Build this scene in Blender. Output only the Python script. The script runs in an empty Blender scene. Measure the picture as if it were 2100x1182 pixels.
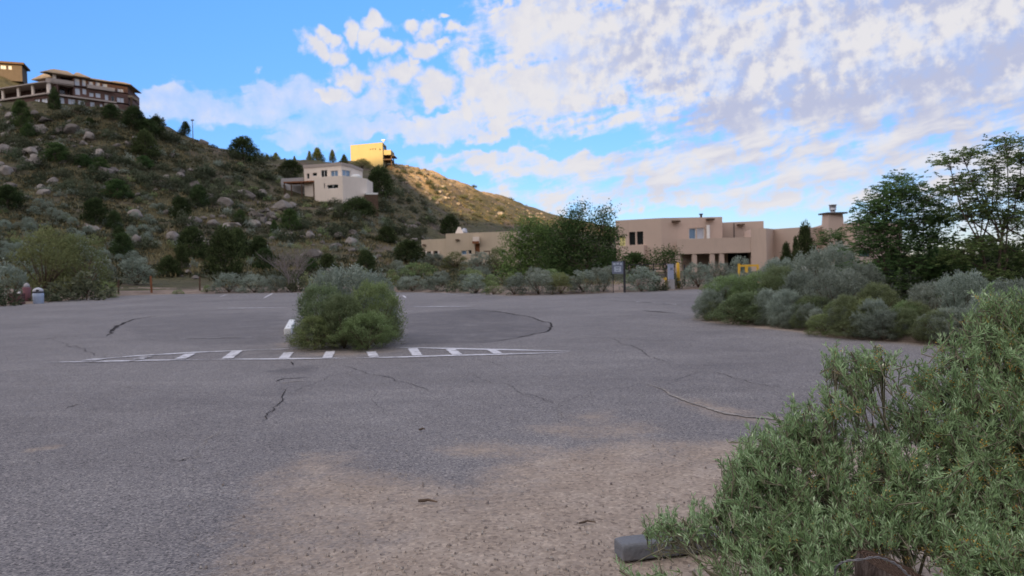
import bpy, math, random
import numpy as np
from mathutils import Vector, Matrix
R = math.radians
S = bpy.context.scene
COL = S.collection

# ------------------------------------------------------------------ camera
F, CAMH = 1517.0, 1.55                      # focal length in photo pixels (2100 wide), eye height
PITCH, ROLL = -1.74, -1.3
cd = bpy.data.cameras.new('camera'); cam = bpy.data.objects.new('camera', cd); COL.objects.link(cam)
cd.sensor_width = 36.0; cd.lens = 36.0 * F / 2100.0
cd.clip_start = 0.05; cd.clip_end = 6000
cd.dof.use_dof = True; cd.dof.focus_distance = 3.1; cd.dof.aperture_fstop = 4.5
CM = Matrix.Rotation(R(90 + PITCH), 3, 'X') @ Matrix.Rotation(R(ROLL), 3, 'Z')
cam.matrix_world = Matrix.Translation((0, 0, CAMH)) @ CM.to_4x4()
S.camera = cam

# ------------------------------------------------------------------ light
SUN_AZ, SUN_EL = -173.0, 11.5               # azimuth from the view direction, clockwise
sdir = Vector((math.sin(R(SUN_AZ)) * math.cos(R(SUN_EL)), math.cos(R(SUN_AZ)) * math.cos(R(SUN_EL)), math.sin(R(SUN_EL))))
sl = bpy.data.lights.new('sun', 'SUN'); sun = bpy.data.objects.new('sun', sl); COL.objects.link(sun)
sl.energy = 5.0; sl.angle = R(0.5); sl.color = (1.0, 0.66, 0.30)
sun.rotation_euler = sdir.to_track_quat('Z', 'Y').to_euler()

S.view_settings.view_transform = 'Standard'; S.view_settings.look = 'None'
S.view_settings.exposure = 1.0; S.view_settings.gamma = 1.0
S.cycles.max_bounces = 5; S.cycles.diffuse_bounces = 3; S.cycles.glossy_bounces = 2
S.cycles.transmission_bounces = 2; S.cycles.transparent_max_bounces = 4
S.cycles.caustics_reflective = False; S.cycles.caustics_refractive = False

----

# EXERCISE GOAL
Repeat all the data as it stands, dropping any images it holds.

# THE ANSWER
Build this scene in Blender. Output only the Python script. The script runs in an empty Blender scene. Measure the picture as if it were 2100x1182 pixels.
import bpy, math, random
import numpy as np
from mathutils import Vector, Matrix
R = math.radians
S = bpy.context.scene
COL = S.collection

# ------------------------------------------------------------------ camera
F, CAMH = 1517.0, 1.55                      # focal length in photo pixels (2100 wide), eye height
PITCH, ROLL = -1.74, -1.3
cd = bpy.data.cameras.new('camera'); cam = bpy.data.objects.new('camera', cd); COL.objects.link(cam)
cd.sensor_width = 36.0; cd.lens = 36.0 * F / 2100.0
cd.clip_start = 0.05; cd.clip_end = 6000
cd.dof.use_dof = True; cd.dof.focus_distance = 3.1; cd.dof.aperture_fstop = 4.5
CM = Matrix.Rotation(R(90 + PITCH), 3, 'X') @ Matrix.Rotation(R(ROLL), 3, 'Z')
cam.matrix_world = Matrix.Translation((0, 0, CAMH)) @ CM.to_4x4()
S.camera = cam

# ------------------------------------------------------------------ light
SUN_AZ, SUN_EL = -173.0, 11.5               # azimuth from the view direction, clockwise
sdir = Vector((math.sin(R(SUN_AZ)) * math.cos(R(SUN_EL)), math.cos(R(SUN_AZ)) * math.cos(R(SUN_EL)), math.sin(R(SUN_EL))))
sl = bpy.data.lights.new('sun', 'SUN'); sun = bpy.data.objects.new('sun', sl); COL.objects.link(sun)
sl.energy = 5.0; sl.angle = R(0.5); sl.color = (1.0, 0.66, 0.30)
sun.rotation_euler = sdir.to_track_quat('Z', 'Y').to_euler()

S.view_settings.view_transform = 'Standard'; S.view_settings.look = 'None'
S.view_settings.exposure = 1.0; S.view_settings.gamma = 1.0
S.cycles.max_bounces = 5; S.cycles.diffuse_bounces = 3; S.cycles.glossy_bounces = 2
S.cycles.transmission_bounces = 2; S.cycles.transparent_max_bounces = 4
S.cycles.caustics_reflective = False; S.cycles.caustics_refractive = False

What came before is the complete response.